Gustav Mahler,1907 (Moritz Nähr)Gustav Mahler, 1907 (Moritz Nähr)

So far, so good. Mahler’s writing across his four movements for a massive orchestral resource is anything but ‘massed’. Although some of his climaxes, with the loud braying of brass and wind choirs, and the strings ‘screaming in the stratosphere’, are truly memorable, much of this symphony is about something more subtle: the cheeky interplay between the instrumental groups; complex, chamber music-like interactions within individual instrumental categories  (for instance, the violins, horns, and clarinets); and Mahler’s calling upon most of the instruments for soloistic, cameo roles, even the piccolo and contra-bassoon (together) at the end of the second, dance-like movement. Briger was ever alert to these rapidly changing soundscapes, pulling back on accompanying figurations and drawing out the sometimes-unlikely soloists.

But here’s the rub. Amid all of this well-directed conductorial activity, all this attention to the interleaving of detail, I did not hear a compelling interpretation of a late-Mahler masterpiece. I guess I was looking for that guide to ‘distance hearing’, the larger sweep of things, that allows us to connect the various musical routines and sections across one and a half hours, and especially within the slow, half hour-long movements which bookend this symphony. You could say that the performance was thereby worth less than the sum of its parts. Perhaps this is an inherent danger in bringing together occasional ensembles, such as the Australian World Orchestra, rather than working within permanent ensembles over the years to bring their individual voices into line and forge a range of corporate interpretations, sometimes even in defiance of the conductor of the day! Most of us do not just remember a work, even a finely played one. We remember the brilliance, consistency, or outlandishness of its various interpretations, as indeed did Briger with those early Solti and Abbado performances.

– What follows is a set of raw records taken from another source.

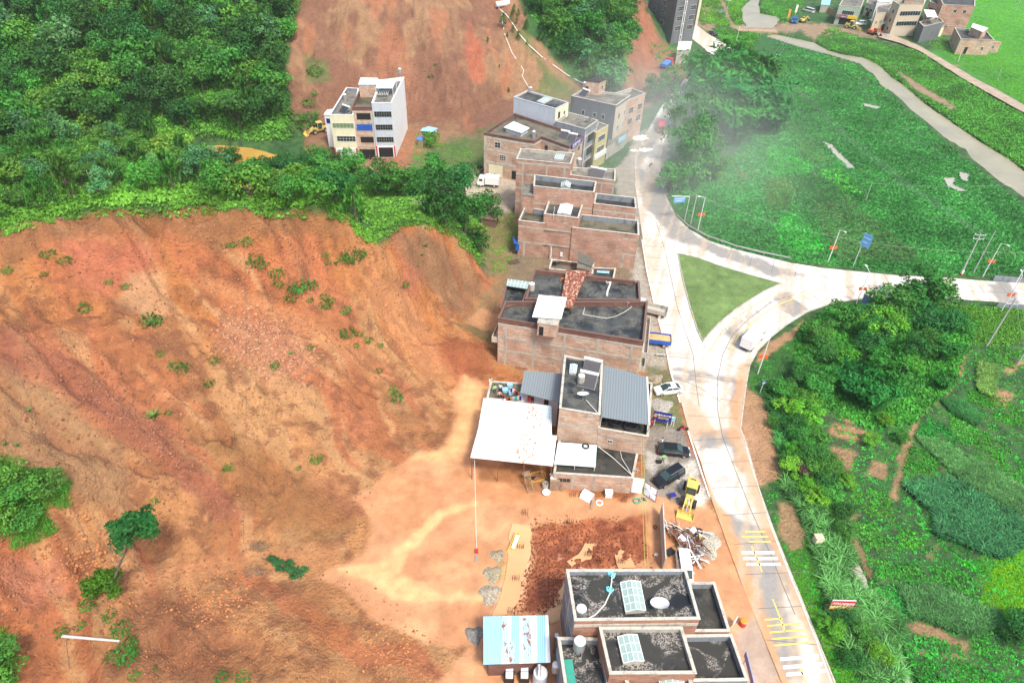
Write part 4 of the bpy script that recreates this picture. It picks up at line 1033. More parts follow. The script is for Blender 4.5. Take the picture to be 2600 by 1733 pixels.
def wall_sign(B, i, u, z, w, h, txt, face, tmat, root=None, size=None, out=.12):
 m = MB(); L = B.L(i); B.slab(m, i, u - w / 2 / L, u + w / 2 / L, z, z + h, .02, out)
 s_ = m.build('sign_board', face, B.root)
 o = B.W(i, u, z + h / 2, out + .015); x = (B.W(i, 1.0, 0) - B.W(i, 0.0, 0)).normalized()
 text_mesh(txt, size or h * .7, tmat, 'sign_lettering', o, x, (0, 0, 1), s_)
wall_sign(k1, 4, .5, 9.75, 5.6, 1.1, '宏顺汽修厂', M_navy, M_signw, size=.95, out=.3)

# ---- blue-white upper house behind the corner house, with terrace
u1 = Bld('rendered_house', 'pale blue rendered house with flat roof and cream end wall behind the corner house', 'house', L2(cG, [(497,270),(1000,412),(1160,335),(660,190)]), 14.6, par=.35, wall=M_whiteblue, roof=M_roofw, inner=M_conc_l, cap=M_whiteblue)
m = MB(); u1.slab(m, 1, 0.003, .997, 10.8, 14.5, .001, .012); m.build('wall_render', M_cream, u1.root)
u1.opening(1, .3, 11.3, .9, 2.1); u1.window(1, .7, 12.1, .8, 1.0, (2, 1))
u1.skylight(L2(cG, [(775,318),(855,345),(965,288),(880,262)]), gable=.02, hgt=.25, lines=(2, 2))
u2 = Bld('', None, None, L2(cG, [(1000,560),(1360,655),(1515,550),(1150,450)]), 11.9, par=.8, wall=M_conc_blue, roof=M_roofg, inner=M_conc, root=u1.root)
for u in (.5,):
 for z in (1.0, 4.4, 7.8): u2.opening(1, u, z, 3.0, 2.0, M_dark, 'open_bay')
u2.frame(1, bands=(3.3, 6.6, 9.9), cols=(.05, .95), w=.35, mat=M_brick_p)
# ---- yellow narrow building
y1 = Bld('yellow_house', 'narrow yellow house front with a white shop sign on the main street', 'house', L2(cG, [(1490,700),(1640,610),(1520,570),(1400,640)]), 9.8, par=.7, wall=M_yellow, roof=M_roofg)
for z in (4.0, 6.8): y1.window(0, .5, z, 3.4, 1.5, (4, 1))
m = MB(); y1.slab(m, 0, .02, .98, 2.6, 3.9, .02, .3); m.build('sign_board', M_whitep, y1.root)
# ---- grey building behind
h1 = Bld('grey_house', 'dark grey rendered house with a brick stair tower, half hidden by mist', 'house', L2(cG, [(1190,255),(1730,372),(1910,250),(1340,170)]), 12.8, z0=0, par=.5, wall=M_grayr, roof=M_roofg, inner=M_conc)
for u in (.3, .56, .75): h1.window(0, u, 8.6, .9, 1.3, (1, 1))
for u in (.3, .7):
 for z in (5.4, 8.6): h1.window(1, u, z, 1.0, 1.4)
m = MB(); h1.slab(m, 1, .003, .997, 0.02, 12.2, .001, .012); m.build('brick_side_wall', M_brick_p, h1.root)
h2 = Bld('', None, None, L2(cG, [(1370,75),(1530,95),(1610,55),(1455,35)]), 15.6, z0=12.2, par=0, wall=M_brick_p, roof=M_roofk2, root=h1.root)
h2.opening(0, .12, 12.4, .7, 1.9); h2.window(1, .5, 13.3, .8, 1.2, (1, 1))
h3 = Bld('brick_annex', 'unfinished pinkish brick block attached to the grey house', 'annex', L2(cG, [(1735,372),(2085,225),(1920,160),(1620,250)]), 12.0, z0=0, par=.9, wall=M_brick_p, roof=M_roofg, inner=M_conc)
for u in (.25, .55, .85):
 for z in (5.2, 8.2): h3.window(0, u, z, 2.0, 1.6, (3, 2))
# ---- street-front lean-to of poles near the yellow building
l1 = Bld('street_shed', 'low dark lean-to roofs along the misty main street', 'shed', L2(cG, [(1620,870),(1840,720),(1960,560),(1660,700)]), 3.6, par=0, wall=M_conc, roof=M_roofg)
m = MB()  # pale water mark lines on the roof, drawn as thin raised tubes
q = [pw(*cG(1755,830), 3.0), pw(*cG(1842,770), 3.0)]; q += [q[1] + up(1.2), q[0] + up(1.2)]
m.add(q + [v_ + Vector((-.08, .08, 0)) for v_ in q], Q6); m.build('blue_sign', M_lightblue, l1.root)

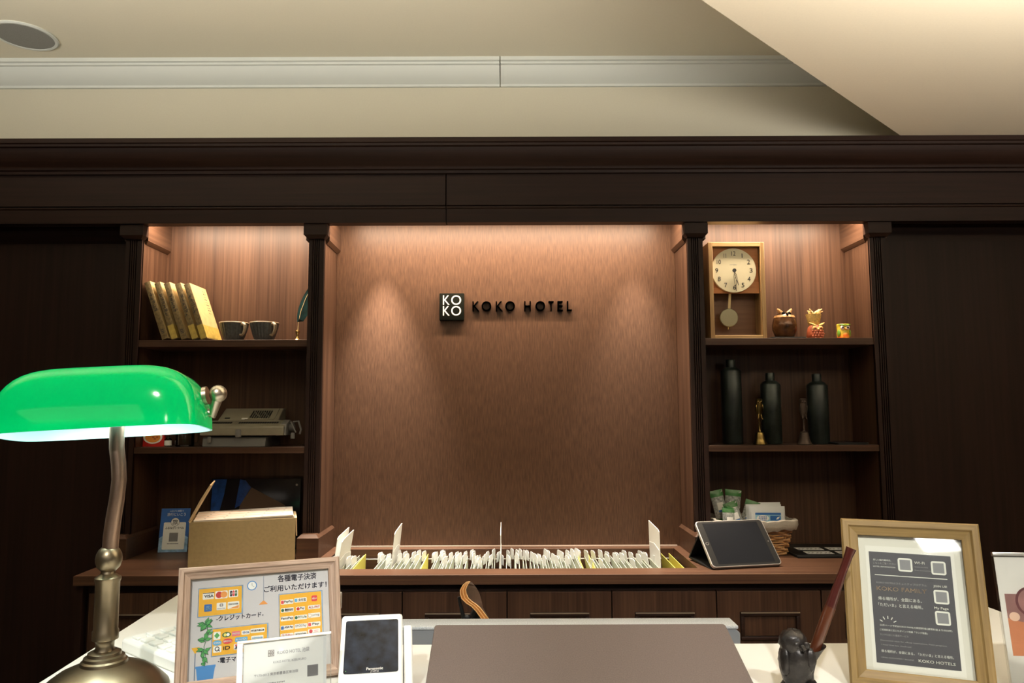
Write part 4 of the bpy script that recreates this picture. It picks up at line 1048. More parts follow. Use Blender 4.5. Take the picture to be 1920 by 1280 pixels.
SW, SH, SB = 0.230, 0.170, 0.0165
ps = thing('payment_sign', 'greyed oak frame showing a yellow chart of payment marks', 'sign', mtx=board_mtx((-0.46, 1.06, 1.0005), 22, 20))
picture_frame(ps, SW, SH, SB, 0.016, 'pine_h', 'pine_v', 0, 'black')
L0 = 0.0036
obj('print', G().box(SB-0.001, SW-SB+0.001, SB-0.001, SH-SB+0.001, 0.003, L0), 'print_grey', ps)
obj('print_border', G().box(SB, SW-SB, SH-SB-0.0022, SH-SB, L0, L0+0.0002), 'print_white', ps)
obj('glass_pane', G().box(SB, SW-SB, SB, SH-SB, 0.0072, 0.0082), 'glass', ps)
def mm(g, x0, x1, y0, y1, z0, z1): return g.box(x0/1000, x1/1000, y0/1000, y1/1000, L0 + z0/1e4, L0 + z1/1e4)
for (x0, x1, y0, y1) in ((28.2, 87, 101.2, 139.4), (48, 122.8, 46.4, 82.2), (140.8, 202.4, 18, 121.4)):
    obj('chart_outline', mm(G(), x0-1.2, x1+1.9, y0-1.2, y1+1.2, 0, 1), 'print_outline', ps)
    obj('chart_edge', mm(G(), x0-0.8, x1+1.5, y0-0.8, y1+0.8, 1, 2), 'pale_blue', ps)
    obj('chart', mm(G(), x0, x1, y0, y1, 2, 3), 'print_yellow', ps)
def chip(x, y, w, h, m, z=3, r=0.0012):
    return obj('logo_chip', G().rrect((x-w/2)/1000, (x+w/2)/1000, (y-h/2)/1000, (y+h/2)/1000, L0+z/1e4, L0+(z+1)/1e4, r, 3), m, ps)
def ptxt(s, x, y, w, m, size=5.0, bold=0.0002, z=5, par=None):
    text(par or ps, s, x/1000, y/1000, L0 + z/1e4 + 0.0001, size/1000, m, width=w/1000 if w else None, bold=bold, ext=0.00005)
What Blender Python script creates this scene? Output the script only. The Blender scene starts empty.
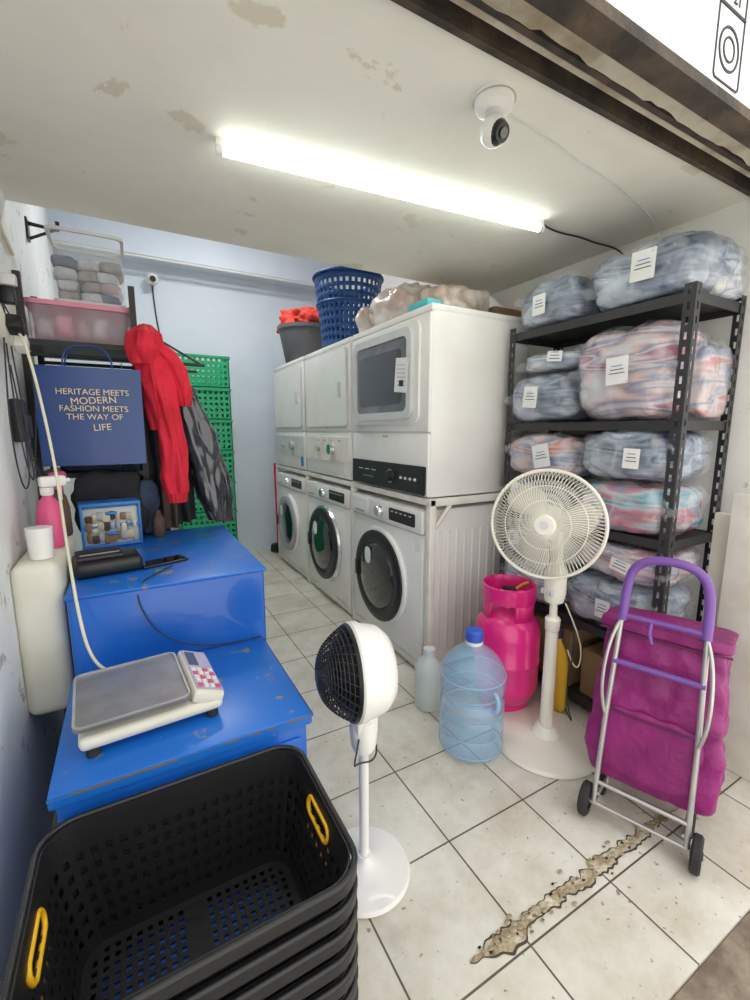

Mahler symphonies are all the rage with Australia’s permanent orchestras at the moment so readers can make their own interpretative comparisons. Last year, Simone Young conducted the Second for the reopening of Sydney Opera House’s Concert Hall , and she will open the Sydney Symphony Orchestra’s 2024 season with the Fifth; Umberto Clerici has just performed the Sixth with the Queensland Symphony; Jaime Martín conducts the Third with the Melbourne Symphony in March; the West Australian Symphony Orchestra performs the Eighth (‘Symphony of a Thousand’), under Asher Fisch, next September; and the Adelaide Symphony Orchestra plays the First, next November. Along with Briger’s Ninth, we already have an Australian boxed Mahler set in the making.

 


The Australian World Orchestra repeats this program at the Sydney Opera House on 24 November 2023. Performance attended: 22 November.